田村氏 「モンストジュニアグランプリ2019」を19年1月に「闘会議」(Gzブレインとniconicoが主催するゲームイベント)の会場で行いました。年齢を区切ったものの、実際にやってみるとモンストグランプリと実力の差はあまりないことが分かりました。やはり、年齢による差が出にくいのがeスポーツであり、『モンスト』だと再確認できました。身体的なハンディがある人でも、実力があれば十分にプロと渡り合えるでしょう。
ジュニアグランプリの最大の問題は、プロとの差よりも仲間集めですね。高校生の場合、同じ高校や近所に住む友達とチームを組むことが多いので、全国を勝ち抜けるだけの実力を持ったメンバーを4人そろえるのが難しいわけです。
一方で、U18からプロへの流れができたのは良かったことです。優勝チームの「次世代BOX」は、同年のモンストグランプリに挑戦しています。
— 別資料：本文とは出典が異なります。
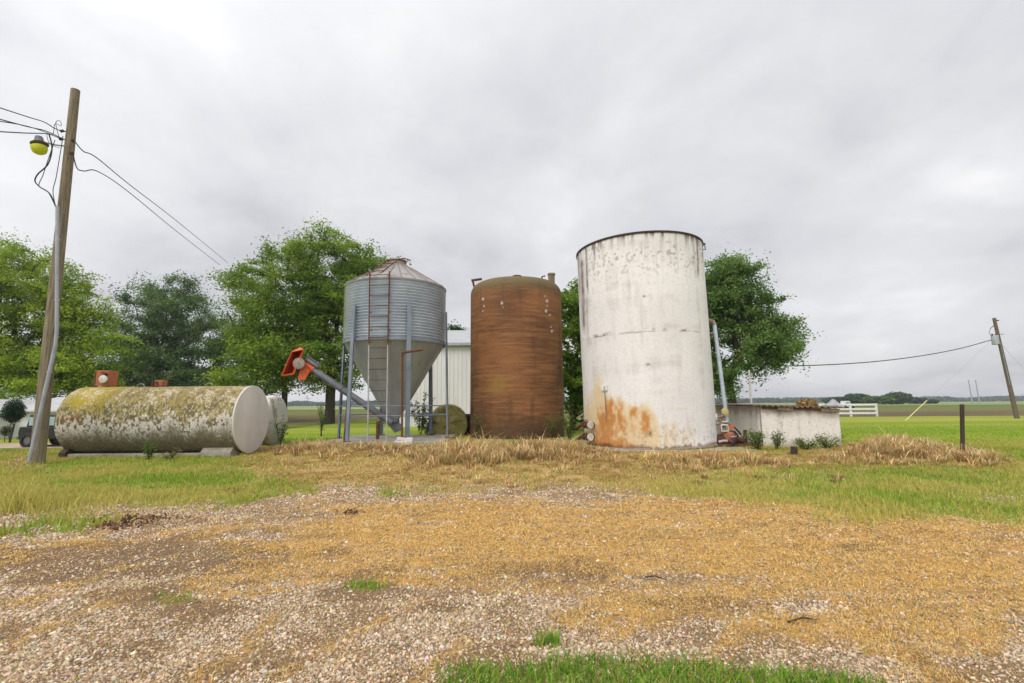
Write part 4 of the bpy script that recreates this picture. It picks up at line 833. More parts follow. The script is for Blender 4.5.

U18の大会からプロを目指すと言う道筋ができました。それこそ野球やサッカーのように、高校生時代に全国大会を目指し、そこで活躍した選手にプロへの道が開かれるようになればと思います。
――モンストグランプリ2019は賞金総額が1億円となり、過去最大規模となりましたが、運営側の手応えはいかがでしたか。
田村氏 賞金総額が1億円、優勝賞金が4000万円になりました。スポンサー企業が増え、観客数も1万5000人(ステージ観覧は8000人、サテライト会場での視聴が7000人)に達して、かなり満足しています。
特に今回、トヨタとGoogle Play(Google)、Number(文藝春秋)がスポンサーになったのは、我々にとっても、eスポーツへの協賛を考えている企業にとっても大きかったと思います。eスポーツや『モンスト』は若年層のプレーヤーが多いですから、若者にアピールしたい企業とは利害が合致するんだと思います。それから、Numberの連載で記者に「これはスポーツだ」と書いてもらえたのはうれしかったですね。
――大企業の協賛が増えてきましたが、今後、eスポーツ事業はどう展開していきますか。
田村氏 将来的には収益化したいと考えています。ゲームのプロモーションとしてeスポーツを扱っている限り、その効果がなくなればやめざるをえなくなる。今後は入場料や配信権、放映権料など、プロスポーツの興行として運営できる収益源を開拓していきたいですね。チームをIP(キャラクターなどの知的財産)として見れば、ファンからの“投げ銭”のようなビジネスもできるかもしれません。
――ミクシィもしくはXFLAGにとって、eスポーツ事業はどのような位置づけになるのでしょう。
田村氏 ミクシィは(ゲームメーカーというより)IT企業ですから、5Gを含むIT技術との組み合わせも考え、事業に活用していきます。
さしあたって、『モンスト』のバックアップやグッズの購入、イベント参加などに使うXFLAG IDはマーケティングに使えます。19年7月に行った総合イベント「XFLAG PARK 2019」でも、XFLAG IDと入場チケット、会場での決済などをひもづけることで、効果的に管理することができました。このあたりのノウハウは、eスポーツに限らず、さまざまなイベントに転用できると思います。ゆくゆくは、他社にも提供し、事業にしていきたいですね。